Warren Buffett (Trades, Portfolio), who started his career investing in microcap low-liquidity companies, has said that he “wouldn't mind if the stock market closed down for a few years.” The implications of this quote are significant. It means that you have to have complete confidence that the business you are investing in will be worth significantly more some years from now, and therefore you don’t consider the markets liquidity at all.

Generally, short-term investors need liquidity to trade. Long-term investors need the liquidity of large caps because they feel safer investing in them but also because they always want to leave an open door or a plan B in case they want out. There is nothing wrong with that, but the point is that in an investment market where supra-normal returns are harder to get, this reasoning excludes one of the best investment styles that is available.
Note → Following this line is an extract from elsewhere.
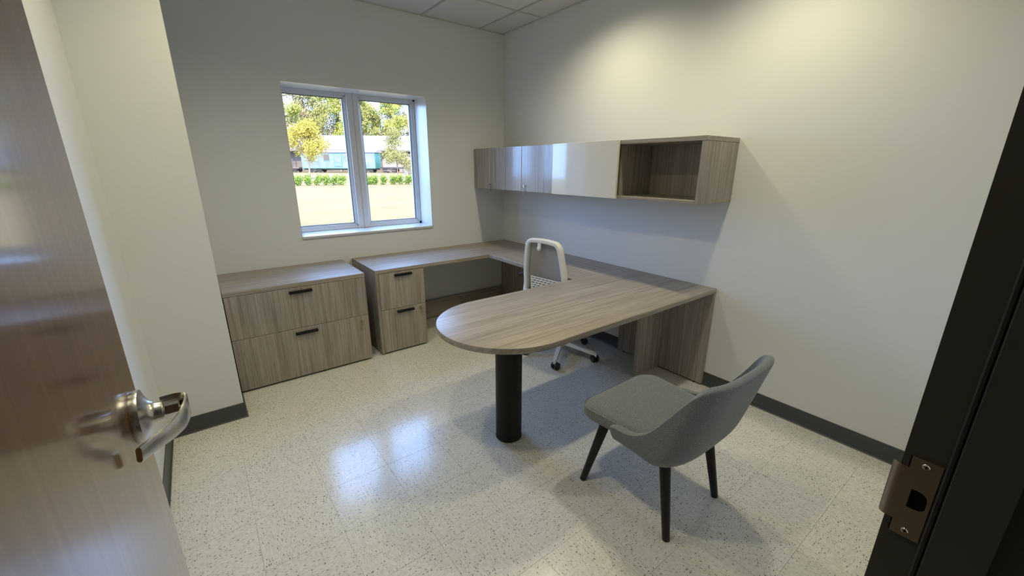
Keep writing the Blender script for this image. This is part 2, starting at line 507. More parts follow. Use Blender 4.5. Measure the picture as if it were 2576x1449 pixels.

Professor Roger Ibbotson concluded:

“Liquidity has perhaps the most straightforward explanation as to why it deserves to be a style. Investors clearly want more liquidity and are willing to pay for it in all asset classes, including stocks. Less liquidity comes with costs: It takes longer to trade less liquid stocks, and the transaction costs tend to be higher. In equilibrium, these costs must be compensated by less liquid stocks earning higher gross returns. The liquidity style rewards the investor who has longer horizons and is willing to trade less frequently.”